**INSTRUCTION:**
Tally the lines containing the word "from", and report the tally alone.

**GIVEN DATA:**
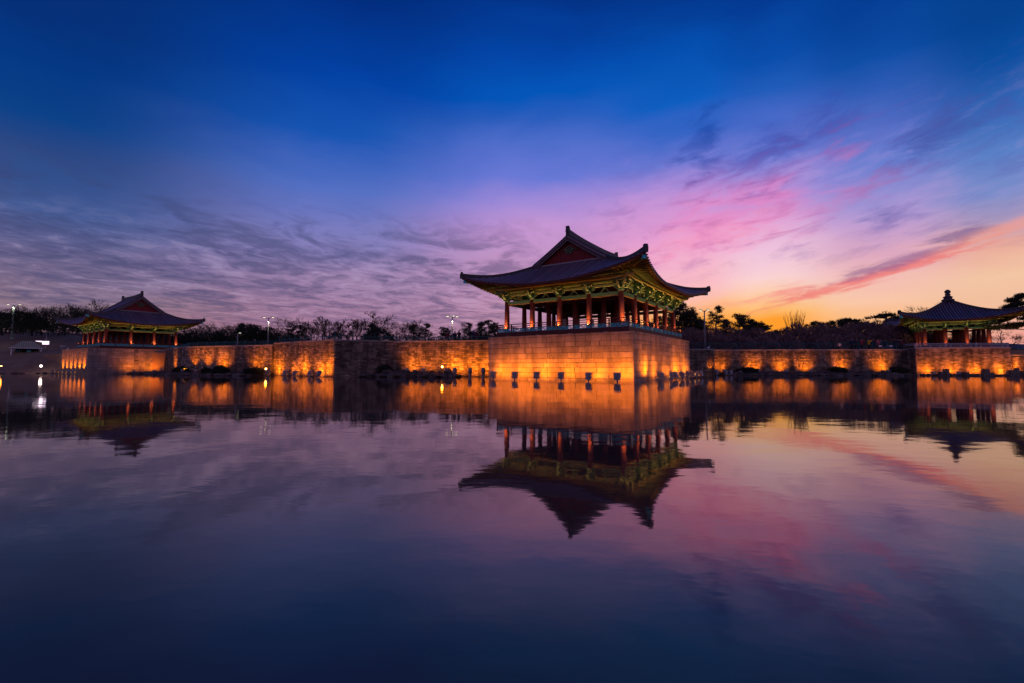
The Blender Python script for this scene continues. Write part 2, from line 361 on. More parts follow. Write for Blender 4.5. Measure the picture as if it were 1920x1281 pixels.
# ---------------------------------------------------------------- water
def water_mat():
    m = bpy.data.materials.new('pond_water'); m.use_nodes = True; t = m.node_tree; b = t.nodes['Principled BSDF']
    b.inputs['Base Color'].default_value = (.082, .050, .040, 1); b.inputs['Roughness'].default_value = .036
    b.inputs['IOR'].default_value = WATER_IOR; b.inputs['Specular Tint'].default_value = (1., .55, .27, 1); b.inputs['Specular IOR Level'].default_value = .5
    tc_ = t.nodes.new('ShaderNodeTexCoord')
    acc = None
    for sc, amp, det, st in ((.42, .0040, 2, (1, 1.25, 1)), (1.9, .0011, 3, (.8, 1.3, 1)), (6.5, .00016, 2, (.7, 1.2, 1))):
        mp = t.nodes.new('ShaderNodeMapping'); mp.inputs['Scale'].default_value = st; mp.inputs['Rotation'].default_value = (0, 0, .35)
        t.links.new(tc_.outputs['Object'], mp.inputs[0])
        n = t.nodes.new('ShaderNodeTexNoise'); n.inputs['Scale'].default_value = sc; n.inputs['Detail'].default_value = det; n.inputs['Roughness'].default_value = .5
        t.links.new(mp.outputs[0], n.inputs['Vector'])
        k = t.nodes.new('ShaderNodeMath'); k.operation = 'MULTIPLY'; t.links.new(n.outputs[0], k.inputs[0]); k.inputs[1].default_value = amp
        if acc is None: acc = k.outputs[0]
        else:
            s = t.nodes.new('ShaderNodeMath'); s.operation = 'ADD'; t.links.new(acc, s.inputs[0]); t.links.new(k.outputs[0], s.inputs[1]); acc = s.outputs[0]
    bp = t.nodes.new('ShaderNodeBump'); bp.inputs['Strength'].default_value = 1; bp.inputs['Distance'].default_value = WAVE
    t.links.new(acc, bp.inputs['Height']); t.links.new(bp.outputs[0], b.inputs['Normal'])
    return m
WATER_IOR = 2.35; WAVE = 1.85
w = MB(); w.add([(-900,-300,0),(900,-300,0),(900,130,0),(-900,130,0)], [(0,1,2,3)])
tag(w.build('pond_water', water_mat()), 'calm dark pond mirroring the sunset sky', None, None, 'structure')

# ---------------------------------------------------------------- land
A0 = rad(55.35)
RV = Vector((math.cos(A0), math.sin(A0), 0)); LV = Vector((-math.sin(A0), math.cos(A0), 0))
MC = Vector((10.653, 40, 0)); ML, MR, MZ = 16.036, 19.669, 4.46           # main stone platform: near corner, sides, top
LC = Vector((-71, 76.5, 0)); LL, LR, LZ = 16.8, 12.0, 4.46               # platform on the far side of the pond
TC0, TC1, TZ = Vector((59.5,67.3,0)), Vector((71.5,65.5,0)), 4.1          # terrace of the small pavilion
land_pts = [(-1500,112),(-150,112),(-104,97),(-86.5,89),(-82,88),(-70.9,80),(-63,86),(-53.2,74.6),(-43,70.1),(-35,67.6),(-22.4,59.2),(-15.9,62.2),(-6.9,60.2),(-2.9,59.3),(4.2,58.2),
    (9.5,64.5),(12,70),(29.8,70),(31.2,71.3),(59.8,69.5),(60.5,68.4),(71.3,66.4),(73.5,68.6),(95,76),(1500,150),(1500,2500),(-1500,2500)]
import bmesh
def flat(name, pts, z, mat, zb):
    bm = bmesh.new(); vs = [bm.verts.new((x, y, z)) for x, y in pts]; f = bm.faces.new(vs)
    if f.normal.z < 0: f.normal_flip()
    r = bmesh.ops.extrude_face_region(bm, geom=[f]); 
    for e in r['geom']:
        if isinstance(e, bmesh.types.BMVert): e.co.z = zb
    bmesh.ops.triangulate(bm, faces=bm.faces[:]); bmesh.ops.recalc_face_normals(bm, faces=bm.faces[:])
    me = bpy.data.meshes.new(name); bm.to_mesh(me); bm.free(); me.materials.append(mat)
    o = bpy.data.objects.new(name, me); COL.objects.link(o); return o
tag(flat('ground', land_pts, 3.86, MT['grass'], -.4), 'level park ground behind the pond walls', None, None, 'structure')
def hfield(name, x0, x1, y0, y1, nx, ny, fn, mat, label):
    P = [[(x0+(x1-x0)*i/nx, y0+(y1-y0)*j/ny, 0) for i in range(nx+1)] for j in range(ny+1)]
    P = [[(x, y, fn(x, y)) for x, y, _ in row] for row in P]
    o = MB().grid(P).build(name, mat); return tag(o, label, None, None, 'structure')
def sst(a, b, x):
    t = min(1, max(0, (x-a)/(b-a))); return t*t*(3-2*t)
def bump2(x, y): return math.sin(x*.31+y*.17)*.5+math.sin(x*.13-y*.29+2)*.5
# grassy bank on the far left and the mound behind it
def bank_z(x, y):
    shore = 85.5 + (x+84)*.30 if x < -84 else 85.5 + (x+84)*-.1
    d = y - shore
    return -.25 + 4.75*sst(-.5, 15, d) + .18*bump2(x*3, y*3)*sst(0, 3, d)
hfield('grass_bank', -170, -83.6, 62, 118, 60, 40, bank_z, MT['grass'], 'dry grassy bank sloping down to the pond')
def hill_z(x, y): return 3.7 + 8.2*sst(-78, -125, x)*sst(104, 142, y) + .5*bump2(x*.5, y*.5)*sst(104, 130, y)
hfield('hill', -420, -70, 100, 330, 50, 40, hill_z, MT['grass'], 'brown grass mound behind the kiosk')
# distant mountains
def ridge(name, pts, y, depth, label):
    P0 = [(x, y, 0) for x, z in pts]; P1 = [(x, y+depth*.5, z) for x, z in pts]; P2 = [(x, y+depth, 0) for x, z in pts]
    tag(MB().grid([P0, P1, P2]).build(name, MT['mountain']), label, None, None, 'structure')
ridge('mountain', [(500,12),(900,30),(1060,46),(1150,52),(1230,44),(1330,62),(1450,74),(1600,68),(1900,90),(2400,60)], 1150, 500, 'far blue mountain ridge beyond the right bank')

# ---------------------------------------------------------------- stone walls
def frustum(m, o, d, n, x0, x1, z0, z1, pr, ch, back=-.12, mi=0):
    """one dressed block: face proud by pr, chamfered by ch; o origin, d along, n outward"""
    def P(x, z, q): return (o[0]+d[0]*x+n[0]*q, o[1]+d[1]*x+n[1]*q, z)
    vs = [P(x0,z0,back),P(x1,z0,back),P(x1,z1,back),P(x0,z1,back),
          P(x0,z0,pr-ch),P(x1,z0,pr-ch),P(x1,z1,pr-ch),P(x0,z1,pr-ch),
          P(x0+ch,z0+ch,pr),P(x1-ch,z0+ch,pr),P(x1-ch,z1-ch,pr),P(x0+ch,z1-ch,pr)]
    fs = [(8,9,10,11)]
    for a, b in ((4,8),(0,4)):
        for i in range(4):
            j = (i+1) % 4; fs.append((a+i, a+j, b+j, b+i))
    flip = d[0]*n[1]-d[1]*n[0] > 0
    m.add(vs, [f[::-1] for f in fs] if flip else fs, mi)
def face_dirs(p0, p1):
    d = Vector((p1[0]-p0[0], p1[1]-p0[1], 0)); L = d.length; d.normalize(); n = Vector((d.y, -d.x, 0))
    if n.dot(Vector((-p0[0], -p0[1], 0))) < 0: n = -n
    return d, n, L
def courses(z0, z1, hs, r):
    z = z0; out = []
    while z < z1 - hs*.55:
        h = hs*r.uniform(.7, 1.35); h = h if z+h < z1-hs*.5 else z1-z
        out.append((z, z+h)); z += h
    return out
def coursing(L, bl, r, lo=.6, hi=1.45):
    xs = [0.]; 
    while xs[-1] < L - bl*.7: xs.append(xs[-1]+bl*r.uniform(lo, hi))
    xs[-1] = L; return xs
def masonry_face(mb, p0, p1, z0, z1, hs, bl, r, gap=.018, pr=.06, ch=.024, skip=.0):
    d, n, L = face_dirs(p0, p1)
    for za, zb in courses(z0, z1, hs, r):
        xs = coursing(L, bl, r)
        for a, b in zip(xs, xs[1:]):
            if r.random() < skip: continue
            frustum(mb, p0, d, n, a+gap, b-gap, za+gap, zb-gap, r.uniform(-.2, 1)*pr, ch*r.uniform(.6, 1.5))
def core(mb, p0, p1, z0, z1, t=.7, mi=0):
    d, n, L = face_dirs(p0, p1); q = [Vector(p0)-n*.04, Vector(p1)-n*.04, Vector(p1)-n*t, Vector(p0)-n*t]
    vs = [(p.x, p.y, z0) for p in q]+[(p.x, p.y, z1) for p in q]
    fs = [(0,1,2,3),(7,6,5,4),(0,4,5,1),(1,5,6,2),(2,6,7,3),(3,7,4,0)]
    if (q[1]-q[0]).cross(q[2]-q[0]).z > 0: fs = [f[::-1] for f in fs]
    mb.add(vs, fs, mi)
def copings(parent, p0, p1, z, r, l=1.05, h=.2, out=.1, w=.62, mat='coping'):
    d, n, L = face_dirs(p0, p1); xs = coursing(L, l, r, .75, 1.2)
    for a, b in zip(xs, xs[1:]):
        c = Vector(p0)+d*((a+b)/2)+n*(out-w/2); m = MB()
        m.box((c.x, c.y, z+h/2+r.uniform(-.015, .015)), (b-a-.02, w, h), 0, math.atan2(d.y, d.x), .985)
        m.build('coping_stone', MT[mat], parent)
def stone_wall(name, label, pts, ztop, hs, bl, mat, seed, zb=-.5, coping=True, group=None, tops=None):
    r = random.Random(seed); t = thing(name, label, 'wall', (pts[0][0], pts[0][1], 0), 0, group)
    off = Vector((pts[0][0], pts[0][1], 0)); lp = [Vector((p[0], p[1], 0))-off for p in pts]
    # children are built in the thing's own coordinates
    mb, cb = MB(), MB()
    for i in range(len(pts)-1):
        a, b = Vector((*pts[i],0)), Vector((*pts[i+1],0))
        masonry_face(mb, a, b, zb, ztop, hs, bl, r); core(cb, a, b, zb, ztop-.01)
    for q in (mb, cb): q.v = [(x-off.x, y-off.y, z) for x, y, z in q.v]
    tag(mb.build('masonry', MT[mat], t), kind='stuff'); cb.build('wall_core', MT['joint'], t)
    if coping:
        for i in range(len(pts)-1):
            n0 = len(t.children)
            d, n, L = face_dirs(pts[i], pts[i+1]); xs = coursing(L, 1.05, r, .75, 1.2)
            for a, b in zip(xs, xs[1:]):
                c = Vector((*pts[i],0))+d*((a+b)/2)+n*(.09-.3)-off; m = MB()
                m.box((c.x, c.y, ztop+.1+r.uniform(-.015,.015)), (b-a-.02, .6, .2), 0, math.atan2(d.y, d.x), .985)
                m.build('coping_stone', MT['coping'], t)
    return t
W_left = stone_wall('stone_wall', 'long block wall from the left pavilion platform to the projecting bastion', [(-63.9,84.0),(-53.4,73.9),(-43.1,69.5),(-35.2,66.9)], 4.32, .24, .62, 'brickstone', 3)
W_bast = stone_wall('stone_bastion', 'projecting wall corner, lit orange on one side and dark on the other', [(-35.1,67.35),(-22.8,58.45),(-16.0,61.7)], 4.62, .24, .66, 'brickstone', 5)
W_mid = stone_wall('stone_wall', 'block wall lit orange running up to the main platform, visitors standing above', [(-16.0,61.55),(-6.9,59.6),(-2.9,58.75),(4.0,57.7)], 4.55, .235, .55, 'brickstone', 7)
W_but = stone_wall('stone_buttress', 'short darker wall end with a narrow lit face just right of the main platform', [(12,69.3),(29.4,69.3),(31.0,69.9)], 3.8, .23, .5, 'oldstone', 9)
W_right = stone_wall('stone_wall', 'long wall with six round orange light patches in front of the thicket', [(31.1,71.0),(59.9,69.1)], 3.76, .24, .5, 'oldstone', 13)
W_far = stone_wall('stone_wall', 'low wall end lit orange beyond the small pavilion terrace', [(72.6,67.6),(96,75.5)], 2.9, .22, .6, 'brickstone', 15)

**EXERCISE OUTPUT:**
2